#### [Given instruction]
Extract, unchanged, every line from the top of the material below through the line with "above the ground", and no more.

#### [Material for this task]

**********

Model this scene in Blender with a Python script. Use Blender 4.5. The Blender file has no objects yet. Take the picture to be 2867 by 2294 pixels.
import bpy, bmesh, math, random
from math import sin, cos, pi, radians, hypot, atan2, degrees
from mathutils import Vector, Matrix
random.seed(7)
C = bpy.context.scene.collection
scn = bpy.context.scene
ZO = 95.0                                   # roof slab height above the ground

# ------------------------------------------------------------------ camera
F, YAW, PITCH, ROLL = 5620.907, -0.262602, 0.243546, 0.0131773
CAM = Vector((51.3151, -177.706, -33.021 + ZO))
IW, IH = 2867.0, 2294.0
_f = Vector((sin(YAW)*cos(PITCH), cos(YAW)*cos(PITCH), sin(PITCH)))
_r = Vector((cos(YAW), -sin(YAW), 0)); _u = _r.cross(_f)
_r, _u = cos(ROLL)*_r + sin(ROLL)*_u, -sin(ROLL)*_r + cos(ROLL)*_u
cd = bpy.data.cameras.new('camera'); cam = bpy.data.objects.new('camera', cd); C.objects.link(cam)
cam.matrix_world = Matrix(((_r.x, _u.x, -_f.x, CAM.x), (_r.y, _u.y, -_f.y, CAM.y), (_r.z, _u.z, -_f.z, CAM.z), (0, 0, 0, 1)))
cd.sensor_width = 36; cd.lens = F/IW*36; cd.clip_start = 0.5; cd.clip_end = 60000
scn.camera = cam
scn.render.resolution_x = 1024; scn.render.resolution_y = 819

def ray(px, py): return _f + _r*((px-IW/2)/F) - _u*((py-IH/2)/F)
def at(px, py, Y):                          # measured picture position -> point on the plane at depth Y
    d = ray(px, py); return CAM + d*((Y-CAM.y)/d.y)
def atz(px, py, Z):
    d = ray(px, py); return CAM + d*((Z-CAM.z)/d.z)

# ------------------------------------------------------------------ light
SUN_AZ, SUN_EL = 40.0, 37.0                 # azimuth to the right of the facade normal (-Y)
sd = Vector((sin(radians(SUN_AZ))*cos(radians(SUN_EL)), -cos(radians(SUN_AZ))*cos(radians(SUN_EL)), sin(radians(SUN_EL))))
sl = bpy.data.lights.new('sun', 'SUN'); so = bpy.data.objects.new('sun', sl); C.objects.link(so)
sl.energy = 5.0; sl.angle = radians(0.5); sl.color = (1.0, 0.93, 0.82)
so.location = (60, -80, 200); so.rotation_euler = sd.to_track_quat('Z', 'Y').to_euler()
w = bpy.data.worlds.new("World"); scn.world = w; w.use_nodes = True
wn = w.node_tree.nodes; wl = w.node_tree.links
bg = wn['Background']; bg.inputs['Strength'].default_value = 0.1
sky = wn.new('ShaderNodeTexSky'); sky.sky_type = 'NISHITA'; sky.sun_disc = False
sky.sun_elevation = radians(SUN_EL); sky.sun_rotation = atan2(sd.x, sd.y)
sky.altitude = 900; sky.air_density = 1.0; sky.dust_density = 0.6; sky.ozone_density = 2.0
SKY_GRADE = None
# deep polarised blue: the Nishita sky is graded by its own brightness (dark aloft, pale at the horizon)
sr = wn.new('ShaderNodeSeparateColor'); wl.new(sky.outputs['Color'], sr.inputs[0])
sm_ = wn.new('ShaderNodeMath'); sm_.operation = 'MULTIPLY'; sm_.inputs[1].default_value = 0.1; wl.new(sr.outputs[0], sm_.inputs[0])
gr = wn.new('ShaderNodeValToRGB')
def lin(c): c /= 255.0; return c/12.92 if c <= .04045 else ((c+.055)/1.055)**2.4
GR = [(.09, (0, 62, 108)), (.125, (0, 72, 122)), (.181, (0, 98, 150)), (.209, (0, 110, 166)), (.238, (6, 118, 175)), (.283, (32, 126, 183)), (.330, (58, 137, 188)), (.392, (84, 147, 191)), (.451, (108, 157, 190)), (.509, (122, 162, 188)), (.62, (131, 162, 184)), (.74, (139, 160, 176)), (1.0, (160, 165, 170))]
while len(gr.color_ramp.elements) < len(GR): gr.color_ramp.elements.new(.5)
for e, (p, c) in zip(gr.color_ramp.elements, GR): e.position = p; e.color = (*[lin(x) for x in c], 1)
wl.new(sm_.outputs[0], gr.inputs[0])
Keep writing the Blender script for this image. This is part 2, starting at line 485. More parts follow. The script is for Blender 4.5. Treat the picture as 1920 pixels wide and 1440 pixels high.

**********

#### [Complete response]
Model this scene in Blender with a Python script. Use Blender 4.5. The Blender file has no objects yet. Take the picture to be 2867 by 2294 pixels.
import bpy, bmesh, math, random
from math import sin, cos, pi, radians, hypot, atan2, degrees
from mathutils import Vector, Matrix
random.seed(7)
C = bpy.context.scene.collection
scn = bpy.context.scene
ZO = 95.0                                   # roof slab height above the ground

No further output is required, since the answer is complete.